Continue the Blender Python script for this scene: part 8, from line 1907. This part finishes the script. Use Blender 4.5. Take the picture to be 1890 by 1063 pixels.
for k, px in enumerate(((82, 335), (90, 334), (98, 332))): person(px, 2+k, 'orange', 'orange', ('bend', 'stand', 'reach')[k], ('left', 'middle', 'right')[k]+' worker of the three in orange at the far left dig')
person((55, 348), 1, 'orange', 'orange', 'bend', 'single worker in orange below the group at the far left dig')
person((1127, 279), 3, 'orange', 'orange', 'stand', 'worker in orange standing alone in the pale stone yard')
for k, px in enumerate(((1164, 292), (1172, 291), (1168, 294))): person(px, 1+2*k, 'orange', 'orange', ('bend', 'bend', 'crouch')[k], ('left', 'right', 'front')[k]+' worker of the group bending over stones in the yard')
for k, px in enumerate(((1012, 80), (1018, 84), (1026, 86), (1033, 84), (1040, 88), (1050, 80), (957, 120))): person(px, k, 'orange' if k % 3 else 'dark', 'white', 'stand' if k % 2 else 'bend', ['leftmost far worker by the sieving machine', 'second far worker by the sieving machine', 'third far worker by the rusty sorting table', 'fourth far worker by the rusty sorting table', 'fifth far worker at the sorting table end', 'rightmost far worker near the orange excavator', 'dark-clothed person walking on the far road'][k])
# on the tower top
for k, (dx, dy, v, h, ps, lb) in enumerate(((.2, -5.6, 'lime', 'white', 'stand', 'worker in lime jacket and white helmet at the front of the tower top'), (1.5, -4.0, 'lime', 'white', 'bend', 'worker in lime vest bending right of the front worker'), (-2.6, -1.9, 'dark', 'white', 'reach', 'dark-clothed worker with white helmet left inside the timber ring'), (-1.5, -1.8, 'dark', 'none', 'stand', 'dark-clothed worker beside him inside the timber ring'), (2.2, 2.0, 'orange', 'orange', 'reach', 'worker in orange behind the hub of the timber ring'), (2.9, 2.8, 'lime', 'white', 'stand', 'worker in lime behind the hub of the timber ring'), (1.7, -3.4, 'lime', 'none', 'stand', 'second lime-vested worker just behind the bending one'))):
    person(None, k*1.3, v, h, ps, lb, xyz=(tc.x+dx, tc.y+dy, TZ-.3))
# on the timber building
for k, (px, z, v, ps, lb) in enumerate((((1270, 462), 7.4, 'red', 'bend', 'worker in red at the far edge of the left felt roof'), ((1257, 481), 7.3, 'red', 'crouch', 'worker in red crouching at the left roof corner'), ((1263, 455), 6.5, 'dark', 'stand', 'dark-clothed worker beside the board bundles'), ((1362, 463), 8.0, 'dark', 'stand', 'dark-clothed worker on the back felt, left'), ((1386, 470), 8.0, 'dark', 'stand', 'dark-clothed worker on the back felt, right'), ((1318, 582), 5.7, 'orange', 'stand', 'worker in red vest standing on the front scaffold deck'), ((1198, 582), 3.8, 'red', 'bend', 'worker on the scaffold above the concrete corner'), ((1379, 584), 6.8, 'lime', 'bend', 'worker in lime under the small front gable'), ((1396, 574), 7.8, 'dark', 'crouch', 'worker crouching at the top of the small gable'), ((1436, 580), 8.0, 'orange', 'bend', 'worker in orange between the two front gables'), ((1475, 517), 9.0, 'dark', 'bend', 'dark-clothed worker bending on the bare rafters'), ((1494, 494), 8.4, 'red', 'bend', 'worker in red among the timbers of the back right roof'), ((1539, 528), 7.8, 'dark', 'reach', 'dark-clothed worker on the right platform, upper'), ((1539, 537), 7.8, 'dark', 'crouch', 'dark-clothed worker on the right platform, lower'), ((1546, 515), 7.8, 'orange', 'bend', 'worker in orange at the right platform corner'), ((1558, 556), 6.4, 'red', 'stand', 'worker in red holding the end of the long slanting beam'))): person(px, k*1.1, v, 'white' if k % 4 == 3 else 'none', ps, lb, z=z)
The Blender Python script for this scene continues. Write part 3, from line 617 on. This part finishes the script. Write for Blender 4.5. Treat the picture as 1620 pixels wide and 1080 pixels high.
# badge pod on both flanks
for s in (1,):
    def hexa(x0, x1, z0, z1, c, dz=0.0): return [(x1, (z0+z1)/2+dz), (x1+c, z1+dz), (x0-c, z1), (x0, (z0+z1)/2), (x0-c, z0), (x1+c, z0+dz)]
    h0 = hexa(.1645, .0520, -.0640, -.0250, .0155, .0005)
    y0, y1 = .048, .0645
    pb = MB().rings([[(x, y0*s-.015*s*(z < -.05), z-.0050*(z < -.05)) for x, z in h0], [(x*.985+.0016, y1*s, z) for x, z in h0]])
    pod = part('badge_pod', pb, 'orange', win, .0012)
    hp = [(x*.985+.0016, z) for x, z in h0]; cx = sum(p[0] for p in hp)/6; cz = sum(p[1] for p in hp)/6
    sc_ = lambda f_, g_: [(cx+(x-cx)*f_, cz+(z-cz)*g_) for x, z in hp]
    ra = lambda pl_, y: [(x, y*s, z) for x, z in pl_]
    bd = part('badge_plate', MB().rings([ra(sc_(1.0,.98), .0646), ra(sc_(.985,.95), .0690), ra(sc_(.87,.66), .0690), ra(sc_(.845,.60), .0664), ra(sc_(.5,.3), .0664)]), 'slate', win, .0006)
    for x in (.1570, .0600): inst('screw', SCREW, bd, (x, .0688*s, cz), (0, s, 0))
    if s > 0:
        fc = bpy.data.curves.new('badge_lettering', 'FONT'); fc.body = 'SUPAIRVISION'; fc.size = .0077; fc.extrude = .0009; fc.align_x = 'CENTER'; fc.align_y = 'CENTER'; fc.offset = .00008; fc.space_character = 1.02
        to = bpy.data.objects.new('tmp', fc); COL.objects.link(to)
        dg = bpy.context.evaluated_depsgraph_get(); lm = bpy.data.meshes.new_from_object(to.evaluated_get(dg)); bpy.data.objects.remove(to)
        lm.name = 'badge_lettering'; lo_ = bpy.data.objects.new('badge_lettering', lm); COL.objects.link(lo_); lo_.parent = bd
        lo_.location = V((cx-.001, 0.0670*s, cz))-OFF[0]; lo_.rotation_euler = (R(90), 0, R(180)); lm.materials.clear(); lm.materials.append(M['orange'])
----
-- Exercise brief --
Reproduce each entry above exactly, keeping every word.

-- Written solution --
Continue the Blender Python script for this scene: part 8, from line 1907. This part finishes the script. Use Blender 4.5. Take the picture to be 1890 by 1063 pixels.
for k, px in enumerate(((82, 335), (90, 334), (98, 332))): person(px, 2+k, 'orange', 'orange', ('bend', 'stand', 'reach')[k], ('left', 'middle', 'right')[k]+' worker of the three in orange at the far left dig')
person((55, 348), 1, 'orange', 'orange', 'bend', 'single worker in orange below the group at the far left dig')
person((1127, 279), 3, 'orange', 'orange', 'stand', 'worker in orange standing alone in the pale stone yard')
for k, px in enumerate(((1164, 292), (1172, 291), (1168, 294))): person(px, 1+2*k, 'orange', 'orange', ('bend', 'bend', 'crouch')[k], ('left', 'right', 'front')[k]+' worker of the group bending over stones in the yard')
for k, px in enumerate(((1012, 80), (1018, 84), (1026, 86), (1033, 84), (1040, 88), (1050, 80), (957, 120))): person(px, k, 'orange' if k % 3 else 'dark', 'white', 'stand' if k % 2 else 'bend', ['leftmost far worker by the sieving machine', 'second far worker by the sieving machine', 'third far worker by the rusty sorting table', 'fourth far worker by the rusty sorting table', 'fifth far worker at the sorting table end', 'rightmost far worker near the orange excavator', 'dark-clothed person walking on the far road'][k])
# on the tower top
for k, (dx, dy, v, h, ps, lb) in enumerate(((.2, -5.6, 'lime', 'white', 'stand', 'worker in lime jacket and white helmet at the front of the tower top'), (1.5, -4.0, 'lime', 'white', 'bend', 'worker in lime vest bending right of the front worker'), (-2.6, -1.9, 'dark', 'white', 'reach', 'dark-clothed worker with white helmet left inside the timber ring'), (-1.5, -1.8, 'dark', 'none', 'stand', 'dark-clothed worker beside him inside the timber ring'), (2.2, 2.0, 'orange', 'orange', 'reach', 'worker in orange behind the hub of the timber ring'), (2.9, 2.8, 'lime', 'white', 'stand', 'worker in lime behind the hub of the timber ring'), (1.7, -3.4, 'lime', 'none', 'stand', 'second lime-vested worker just behind the bending one'))):
    person(None, k*1.3, v, h, ps, lb, xyz=(tc.x+dx, tc.y+dy, TZ-.3))
# on the timber building
for k, (px, z, v, ps, lb) in enumerate((((1270, 462), 7.4, 'red', 'bend', 'worker in red at the far edge of the left felt roof'), ((1257, 481), 7.3, 'red', 'crouch', 'worker in red crouching at the left roof corner'), ((1263, 455), 6.5, 'dark', 'stand', 'dark-clothed worker beside the board bundles'), ((1362, 463), 8.0, 'dark', 'stand', 'dark-clothed worker on the back felt, left'), ((1386, 470), 8.0, 'dark', 'stand', 'dark-clothed worker on the back felt, right'), ((1318, 582), 5.7, 'orange', 'stand', 'worker in red vest standing on the front scaffold deck'), ((1198, 582), 3.8, 'red', 'bend', 'worker on the scaffold above the concrete corner'), ((1379, 584), 6.8, 'lime', 'bend', 'worker in lime under the small front gable'), ((1396, 574), 7.8, 'dark', 'crouch', 'worker crouching at the top of the small gable'), ((1436, 580), 8.0, 'orange', 'bend', 'worker in orange between the two front gables'), ((1475, 517), 9.0, 'dark', 'bend', 'dark-clothed worker bending on the bare rafters'), ((1494, 494), 8.4, 'red', 'bend', 'worker in red among the timbers of the back right roof'), ((1539, 528), 7.8, 'dark', 'reach', 'dark-clothed worker on the right platform, upper'), ((1539, 537), 7.8, 'dark', 'crouch', 'dark-clothed worker on the right platform, lower'), ((1546, 515), 7.8, 'orange', 'bend', 'worker in orange at the right platform corner'), ((1558, 556), 6.4, 'red', 'stand', 'worker in red holding the end of the long slanting beam'))): person(px, k*1.1, v, 'white' if k % 4 == 3 else 'none', ps, lb, z=z)
The Blender Python script for this scene continues. Write part 3, from line 617 on. This part finishes the script. Write for Blender 4.5. Treat the picture as 1620 pixels wide and 1080 pixels high.
# badge pod on both flanks
for s in (1,):
    def hexa(x0, x1, z0, z1, c, dz=0.0): return [(x1, (z0+z1)/2+dz), (x1+c, z1+dz), (x0-c, z1), (x0, (z0+z1)/2), (x0-c, z0), (x1+c, z0+dz)]
    h0 = hexa(.1645, .0520, -.0640, -.0250, .0155, .0005)
    y0, y1 = .048, .0645
    pb = MB().rings([[(x, y0*s-.015*s*(z < -.05), z-.0050*(z < -.05)) for x, z in h0], [(x*.985+.0016, y1*s, z) for x, z in h0]])
    pod = part('badge_pod', pb, 'orange', win, .0012)
    hp = [(x*.985+.0016, z) for x, z in h0]; cx = sum(p[0] for p in hp)/6; cz = sum(p[1] for p in hp)/6
    sc_ = lambda f_, g_: [(cx+(x-cx)*f_, cz+(z-cz)*g_) for x, z in hp]
    ra = lambda pl_, y: [(x, y*s, z) for x, z in pl_]
    bd = part('badge_plate', MB().rings([ra(sc_(1.0,.98), .0646), ra(sc_(.985,.95), .0690), ra(sc_(.87,.66), .0690), ra(sc_(.845,.60), .0664), ra(sc_(.5,.3), .0664)]), 'slate', win, .0006)
    for x in (.1570, .0600): inst('screw', SCREW, bd, (x, .0688*s, cz), (0, s, 0))
    if s > 0:
        fc = bpy.data.curves.new('badge_lettering', 'FONT'); fc.body = 'SUPAIRVISION'; fc.size = .0077; fc.extrude = .0009; fc.align_x = 'CENTER'; fc.align_y = 'CENTER'; fc.offset = .00008; fc.space_character = 1.02
        to = bpy.data.objects.new('tmp', fc); COL.objects.link(to)
        dg = bpy.context.evaluated_depsgraph_get(); lm = bpy.data.meshes.new_from_object(to.evaluated_get(dg)); bpy.data.objects.remove(to)
        lm.name = 'badge_lettering'; lo_ = bpy.data.objects.new('badge_lettering', lm); COL.objects.link(lo_); lo_.parent = bd
        lo_.location = V((cx-.001, 0.0670*s, cz))-OFF[0]; lo_.rotation_euler = (R(90), 0, R(180)); lm.materials.clear(); lm.materials.append(M['orange'])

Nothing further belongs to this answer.